## Written problem
Determine the number of lines in the data that include the word "from", and write only that number.

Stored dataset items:
>>>>>

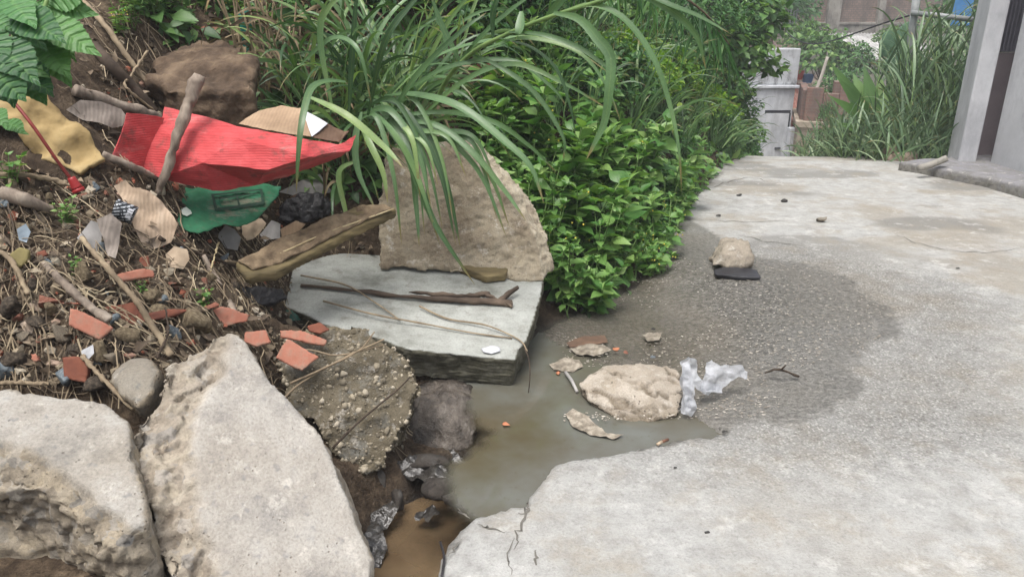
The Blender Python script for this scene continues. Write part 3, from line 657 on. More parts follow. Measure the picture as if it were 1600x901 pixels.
faceted('paper_lining', WPAP, [(472, 171, 3.26), (492, 181, 3.24), (512, 193, 3.2), (498, 206, 3.15), (487, 214, 3.12)], [(0, 1, 3, 4), (1, 2, 3)], box, .002, 3, .002, 6)
faceted('end_flap', DBRN, [(512, 193, 3.22), (538, 207, 3.22), (546, 205, 3.2), (530, 222, 3.135), (488, 214, 3.125)], [(0, 1, 3, 4), (1, 2, 3)], box, seed=7)
BARK = simple('grey_bark', [(.3, '5a5047'), (.5, '8d8073'), (.7, 'afa394')], 14, .9, .9, 25, .012, stretch=(1, 1, .25))
WOOD = simple('dry_stem', [(.3, '6d604f'), (.55, '93836c'), (.75, 'b3a387')], 12, .85, .5, 40, .004)
PALE = simple('pale_stem', [(.3, '968566'), (.6, 'b8a985'), (.8, 'cbbf9d')], 12, .8, .3, 40, .003)
DARKW = simple('dark_stem', [(.3, '332b25'), (.6, '55493e'), (.8, '6f6154')], 12, .9, .7, 30, .006)
def stick(name, m, pts, r0, r1, label, cat='stick', k=44, n=12, rough=.005, group=None):
    """pts: pixel + lift above the ground, or pixel + ('Y', depth)"""
    P = np.array([on(a, b, c) if not isinstance(c, tuple) else atY(a, b, c[1]) for a, b, c in pts])
    V, F = tube_vf(P, r0, r1, n, k, rough, int(abs(pts[0][0])))
    return tag(mesh_obj(name, V, F, m, origin=base_pt(V)), label, cat, group)
stick('bark_branch', BARK, [(311, 118, ('Y', 3.06)), (292, 170, ('Y', 3.0)), (276, 222, ('Y', 2.94)), (247, 300, ('Y', 2.92))], .027, .015, 'grey barky stick leaning across the red cardboard', 'stick', rough=.011)
stick('log', BARK, [(116, 140, .04), (165, 158, .05), (215, 172, .05), (250, 184, .04)], .026, .02, 'pale grey log lying on soil behind the red cardboard', 'log', rough=.006)
stick('log', DARKW, [(146, 72, .05), (175, 104, .06), (210, 140, .05), (243, 176, .04)], .026, .02, 'dark thick log slanting down the bank to the red cardboard', 'log', rough=.004)
stick('stick', WOOD, [(132, 5, .05), (160, 35, .08), (200, 90, .08), (255, 165, .06)], .014, .009, 'long straight brown stick beside the dark log', 'stick')
stick('stick', WOOD, [(230, 80, .1), (205, 118, .1), (197, 135, .08), (240, 172, .06)], .006, .004, 'thin bent twig crossing the dark log', 'twig')
stick('stick', BARK, [(160, 243, .05), (200, 258, .05), (250, 280, .05)], .016, .013, 'weathered grey stick under the lower left corner of the red cardboard', 'stick')
stick('stick', BARK, [(68, 412, .03), (110, 452, .05), (140, 478, .05), (170, 500, .06)], .012, .014, 'grey stick pointing at the flat orange tile shard', 'stick')
stick('stick', BARK, [(318, 400, .06), (340, 440, .08), (366, 488, .05)], .012, .013, 'short grey stick with its end on an orange tile shard', 'stick')
stick('stem', WOOD, [(128, 372, .07), (160, 410, .1), (205, 460, .12), (240, 512, .1), (268, 556, .06)], .008, .01, 'long dry brown stalk ending above the pale boulder', 'stalk')
stick('stick', BARK, [(0, 302, .02), (40, 312, .05), (80, 328, .04)], .026, .02, 'thick mossy stick half buried under the small weed by the picture edge', 'stick')
stick('stick', WOOD, [(-10, 272, .04), (60, 276, .05), (112, 290, .04)], .009, .008, 'thin grey stick under the yellow foam sheet', 'stick')
stick('stick', WOOD, [(-20, 385, .03), (15, 405, .05), (45, 460, .05)], .008, .007, 'thin brown stick beside the yellowish flat stone', 'stick')
stick('stick', WOOD, [(-10, 598, .05), (40, 598, .06), (76, 600, .04)], .007, .006, 'straight pale stick lying along the wide boulder rim', 'stick')
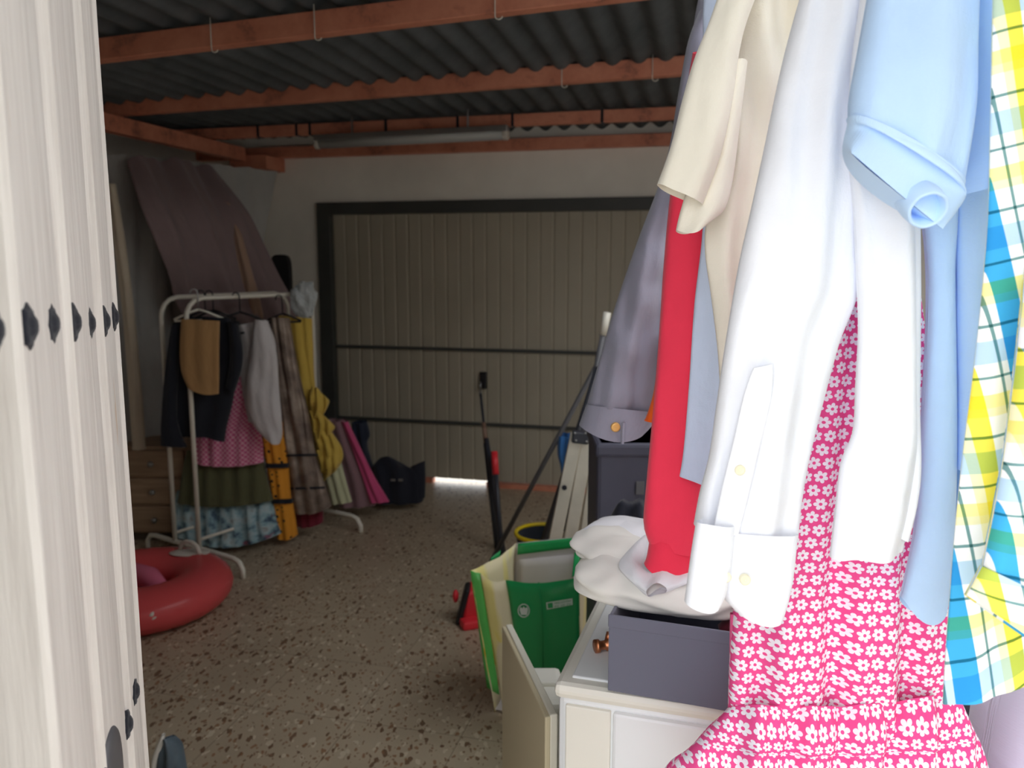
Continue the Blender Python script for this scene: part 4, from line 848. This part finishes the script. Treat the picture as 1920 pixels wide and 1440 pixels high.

<<<<<

## Task result
2